• WHAT YOU WILL DO:
Output the lines below exactly, please, from the first line until the line with "blind('mid', 'slatted blind", counting both.

• RECORDED INFORMATION:
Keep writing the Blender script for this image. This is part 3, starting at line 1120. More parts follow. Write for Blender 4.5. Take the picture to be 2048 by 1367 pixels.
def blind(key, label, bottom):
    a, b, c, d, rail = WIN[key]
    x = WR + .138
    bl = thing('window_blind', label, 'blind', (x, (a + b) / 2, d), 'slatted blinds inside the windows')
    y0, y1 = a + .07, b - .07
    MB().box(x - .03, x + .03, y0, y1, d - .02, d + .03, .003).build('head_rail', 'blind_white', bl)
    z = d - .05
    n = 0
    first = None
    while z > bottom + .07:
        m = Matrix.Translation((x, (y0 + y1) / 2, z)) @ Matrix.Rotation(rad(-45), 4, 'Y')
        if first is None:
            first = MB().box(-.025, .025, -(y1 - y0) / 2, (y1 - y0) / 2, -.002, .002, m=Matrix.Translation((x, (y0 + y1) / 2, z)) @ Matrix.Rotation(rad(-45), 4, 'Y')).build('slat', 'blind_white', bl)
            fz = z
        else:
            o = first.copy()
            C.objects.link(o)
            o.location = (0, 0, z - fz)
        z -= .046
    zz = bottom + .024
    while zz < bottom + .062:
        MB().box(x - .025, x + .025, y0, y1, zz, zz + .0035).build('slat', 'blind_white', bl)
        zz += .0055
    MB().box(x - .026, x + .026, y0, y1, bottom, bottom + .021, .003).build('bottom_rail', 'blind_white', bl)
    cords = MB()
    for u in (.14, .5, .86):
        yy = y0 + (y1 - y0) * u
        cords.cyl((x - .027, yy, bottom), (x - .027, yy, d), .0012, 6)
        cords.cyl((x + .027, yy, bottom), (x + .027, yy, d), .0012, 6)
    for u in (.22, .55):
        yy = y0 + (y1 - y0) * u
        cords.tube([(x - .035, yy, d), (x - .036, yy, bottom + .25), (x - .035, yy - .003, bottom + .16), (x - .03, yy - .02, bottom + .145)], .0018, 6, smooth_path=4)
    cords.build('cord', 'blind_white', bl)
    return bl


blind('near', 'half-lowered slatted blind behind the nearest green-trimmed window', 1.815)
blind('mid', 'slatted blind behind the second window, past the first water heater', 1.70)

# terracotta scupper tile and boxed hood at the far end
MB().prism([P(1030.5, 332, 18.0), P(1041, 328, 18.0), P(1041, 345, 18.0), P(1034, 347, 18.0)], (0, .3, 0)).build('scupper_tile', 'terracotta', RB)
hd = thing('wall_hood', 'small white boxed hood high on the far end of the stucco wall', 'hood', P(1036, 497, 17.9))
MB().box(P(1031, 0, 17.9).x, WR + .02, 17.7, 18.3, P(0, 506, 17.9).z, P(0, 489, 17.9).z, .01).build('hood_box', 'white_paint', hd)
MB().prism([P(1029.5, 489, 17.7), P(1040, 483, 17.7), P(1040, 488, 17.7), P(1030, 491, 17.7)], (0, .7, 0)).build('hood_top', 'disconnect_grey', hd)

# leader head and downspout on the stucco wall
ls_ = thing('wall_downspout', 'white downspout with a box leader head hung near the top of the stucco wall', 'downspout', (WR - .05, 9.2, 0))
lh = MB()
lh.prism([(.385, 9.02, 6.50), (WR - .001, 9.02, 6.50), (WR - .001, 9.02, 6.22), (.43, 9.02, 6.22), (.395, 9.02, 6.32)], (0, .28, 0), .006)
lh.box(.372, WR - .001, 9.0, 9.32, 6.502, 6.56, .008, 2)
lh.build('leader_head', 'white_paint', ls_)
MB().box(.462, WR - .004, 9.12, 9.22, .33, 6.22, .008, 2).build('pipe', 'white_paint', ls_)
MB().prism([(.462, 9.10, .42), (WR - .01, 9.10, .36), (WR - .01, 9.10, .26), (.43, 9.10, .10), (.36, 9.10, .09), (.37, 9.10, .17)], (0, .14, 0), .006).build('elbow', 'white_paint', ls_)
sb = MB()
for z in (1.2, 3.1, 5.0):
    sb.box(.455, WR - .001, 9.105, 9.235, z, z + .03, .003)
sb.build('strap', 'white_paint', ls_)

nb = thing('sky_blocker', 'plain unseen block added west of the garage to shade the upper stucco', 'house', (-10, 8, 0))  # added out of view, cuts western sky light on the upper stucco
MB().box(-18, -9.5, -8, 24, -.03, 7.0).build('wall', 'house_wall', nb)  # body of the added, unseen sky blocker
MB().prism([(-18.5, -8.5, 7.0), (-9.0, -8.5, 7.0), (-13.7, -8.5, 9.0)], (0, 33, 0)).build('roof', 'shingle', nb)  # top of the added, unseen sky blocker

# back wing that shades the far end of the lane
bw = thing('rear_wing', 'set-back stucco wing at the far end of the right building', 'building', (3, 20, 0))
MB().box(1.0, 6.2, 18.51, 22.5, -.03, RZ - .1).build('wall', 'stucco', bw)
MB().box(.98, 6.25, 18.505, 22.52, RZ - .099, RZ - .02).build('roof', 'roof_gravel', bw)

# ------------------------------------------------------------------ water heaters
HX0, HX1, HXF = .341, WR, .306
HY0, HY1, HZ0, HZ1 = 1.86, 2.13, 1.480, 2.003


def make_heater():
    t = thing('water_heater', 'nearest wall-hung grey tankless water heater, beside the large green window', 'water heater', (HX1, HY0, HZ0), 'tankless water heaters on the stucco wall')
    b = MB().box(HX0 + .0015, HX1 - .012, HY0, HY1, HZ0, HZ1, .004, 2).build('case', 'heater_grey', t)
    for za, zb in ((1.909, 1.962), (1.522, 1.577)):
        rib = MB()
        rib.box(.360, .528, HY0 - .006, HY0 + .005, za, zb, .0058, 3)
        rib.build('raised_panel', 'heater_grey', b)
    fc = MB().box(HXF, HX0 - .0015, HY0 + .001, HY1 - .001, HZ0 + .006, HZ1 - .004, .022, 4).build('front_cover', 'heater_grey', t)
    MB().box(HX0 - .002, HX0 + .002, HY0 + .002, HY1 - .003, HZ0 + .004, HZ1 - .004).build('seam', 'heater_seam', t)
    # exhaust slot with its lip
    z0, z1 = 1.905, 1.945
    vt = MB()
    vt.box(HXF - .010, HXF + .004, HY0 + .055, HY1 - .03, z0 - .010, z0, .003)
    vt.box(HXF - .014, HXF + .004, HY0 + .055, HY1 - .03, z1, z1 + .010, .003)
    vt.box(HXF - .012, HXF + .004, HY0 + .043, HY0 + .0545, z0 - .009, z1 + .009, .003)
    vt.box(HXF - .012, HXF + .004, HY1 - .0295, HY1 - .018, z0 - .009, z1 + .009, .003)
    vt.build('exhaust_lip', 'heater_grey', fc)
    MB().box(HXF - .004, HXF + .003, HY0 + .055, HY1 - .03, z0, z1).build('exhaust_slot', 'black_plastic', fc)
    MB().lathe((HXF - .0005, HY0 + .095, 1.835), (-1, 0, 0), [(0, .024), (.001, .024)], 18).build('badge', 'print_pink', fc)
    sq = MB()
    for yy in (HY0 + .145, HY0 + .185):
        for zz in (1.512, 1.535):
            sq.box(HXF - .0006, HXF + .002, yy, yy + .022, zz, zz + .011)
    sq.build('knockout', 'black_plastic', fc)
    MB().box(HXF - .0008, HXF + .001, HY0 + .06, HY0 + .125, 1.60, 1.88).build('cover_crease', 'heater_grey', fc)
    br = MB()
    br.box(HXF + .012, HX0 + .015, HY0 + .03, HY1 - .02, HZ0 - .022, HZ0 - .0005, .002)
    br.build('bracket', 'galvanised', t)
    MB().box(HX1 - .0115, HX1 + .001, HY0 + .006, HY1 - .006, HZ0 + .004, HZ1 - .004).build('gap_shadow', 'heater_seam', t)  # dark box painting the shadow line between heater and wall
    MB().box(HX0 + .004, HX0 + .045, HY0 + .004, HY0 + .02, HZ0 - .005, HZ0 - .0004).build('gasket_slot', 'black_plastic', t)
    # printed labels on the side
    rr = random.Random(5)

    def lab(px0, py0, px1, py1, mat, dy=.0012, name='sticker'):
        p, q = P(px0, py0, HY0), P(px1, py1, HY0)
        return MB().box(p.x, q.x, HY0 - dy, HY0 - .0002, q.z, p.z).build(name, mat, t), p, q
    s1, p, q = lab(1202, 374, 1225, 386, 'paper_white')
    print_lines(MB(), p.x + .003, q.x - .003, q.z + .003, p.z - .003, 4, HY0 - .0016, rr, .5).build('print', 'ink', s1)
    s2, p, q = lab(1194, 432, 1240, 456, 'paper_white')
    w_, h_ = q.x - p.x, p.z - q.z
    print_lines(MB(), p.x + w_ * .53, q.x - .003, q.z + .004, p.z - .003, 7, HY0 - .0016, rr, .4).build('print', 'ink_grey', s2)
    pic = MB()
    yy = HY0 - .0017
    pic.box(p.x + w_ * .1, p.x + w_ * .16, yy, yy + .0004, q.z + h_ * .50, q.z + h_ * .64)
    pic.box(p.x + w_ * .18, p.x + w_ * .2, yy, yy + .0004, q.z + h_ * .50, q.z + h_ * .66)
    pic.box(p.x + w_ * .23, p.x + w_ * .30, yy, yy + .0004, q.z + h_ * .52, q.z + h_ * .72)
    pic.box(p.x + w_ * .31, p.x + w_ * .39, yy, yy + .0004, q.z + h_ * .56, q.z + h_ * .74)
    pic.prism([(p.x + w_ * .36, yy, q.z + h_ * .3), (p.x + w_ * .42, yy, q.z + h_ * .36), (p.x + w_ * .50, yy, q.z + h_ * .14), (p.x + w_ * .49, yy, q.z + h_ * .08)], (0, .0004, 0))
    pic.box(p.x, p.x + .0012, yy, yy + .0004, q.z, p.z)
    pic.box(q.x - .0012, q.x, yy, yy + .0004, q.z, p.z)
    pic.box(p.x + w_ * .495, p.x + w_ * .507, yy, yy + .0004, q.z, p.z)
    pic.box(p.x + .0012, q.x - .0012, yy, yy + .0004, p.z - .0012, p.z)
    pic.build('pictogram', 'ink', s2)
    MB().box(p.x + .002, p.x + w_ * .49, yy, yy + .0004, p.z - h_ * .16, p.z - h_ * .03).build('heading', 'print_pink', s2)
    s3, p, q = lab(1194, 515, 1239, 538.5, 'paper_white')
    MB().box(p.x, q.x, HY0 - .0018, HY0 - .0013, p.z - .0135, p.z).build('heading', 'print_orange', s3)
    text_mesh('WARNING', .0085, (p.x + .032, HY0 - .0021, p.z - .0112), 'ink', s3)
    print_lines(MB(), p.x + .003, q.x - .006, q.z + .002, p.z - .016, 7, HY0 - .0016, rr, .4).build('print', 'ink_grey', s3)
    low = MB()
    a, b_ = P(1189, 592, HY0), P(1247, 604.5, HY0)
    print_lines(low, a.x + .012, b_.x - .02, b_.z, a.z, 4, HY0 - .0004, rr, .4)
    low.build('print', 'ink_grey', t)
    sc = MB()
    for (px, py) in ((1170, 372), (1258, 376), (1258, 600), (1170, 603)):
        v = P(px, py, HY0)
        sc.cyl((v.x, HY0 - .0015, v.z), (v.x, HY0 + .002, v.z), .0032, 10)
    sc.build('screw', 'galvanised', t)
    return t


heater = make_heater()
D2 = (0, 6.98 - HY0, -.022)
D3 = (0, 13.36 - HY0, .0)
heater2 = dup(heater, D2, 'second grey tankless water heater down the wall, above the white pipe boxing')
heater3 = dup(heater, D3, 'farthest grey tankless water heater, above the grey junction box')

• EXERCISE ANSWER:
Keep writing the Blender script for this image. This is part 3, starting at line 1120. More parts follow. Write for Blender 4.5. Take the picture to be 2048 by 1367 pixels.
def blind(key, label, bottom):
    a, b, c, d, rail = WIN[key]
    x = WR + .138
    bl = thing('window_blind', label, 'blind', (x, (a + b) / 2, d), 'slatted blinds inside the windows')
    y0, y1 = a + .07, b - .07
    MB().box(x - .03, x + .03, y0, y1, d - .02, d + .03, .003).build('head_rail', 'blind_white', bl)
    z = d - .05
    n = 0
    first = None
    while z > bottom + .07:
        m = Matrix.Translation((x, (y0 + y1) / 2, z)) @ Matrix.Rotation(rad(-45), 4, 'Y')
        if first is None:
            first = MB().box(-.025, .025, -(y1 - y0) / 2, (y1 - y0) / 2, -.002, .002, m=Matrix.Translation((x, (y0 + y1) / 2, z)) @ Matrix.Rotation(rad(-45), 4, 'Y')).build('slat', 'blind_white', bl)
            fz = z
        else:
            o = first.copy()
            C.objects.link(o)
            o.location = (0, 0, z - fz)
        z -= .046
    zz = bottom + .024
    while zz < bottom + .062:
        MB().box(x - .025, x + .025, y0, y1, zz, zz + .0035).build('slat', 'blind_white', bl)
        zz += .0055
    MB().box(x - .026, x + .026, y0, y1, bottom, bottom + .021, .003).build('bottom_rail', 'blind_white', bl)
    cords = MB()
    for u in (.14, .5, .86):
        yy = y0 + (y1 - y0) * u
        cords.cyl((x - .027, yy, bottom), (x - .027, yy, d), .0012, 6)
        cords.cyl((x + .027, yy, bottom), (x + .027, yy, d), .0012, 6)
    for u in (.22, .55):
        yy = y0 + (y1 - y0) * u
        cords.tube([(x - .035, yy, d), (x - .036, yy, bottom + .25), (x - .035, yy - .003, bottom + .16), (x - .03, yy - .02, bottom + .145)], .0018, 6, smooth_path=4)
    cords.build('cord', 'blind_white', bl)
    return bl


blind('near', 'half-lowered slatted blind behind the nearest green-trimmed window', 1.815)
blind('mid', 'slatted blind behind the second window, past the first water heater', 1.70)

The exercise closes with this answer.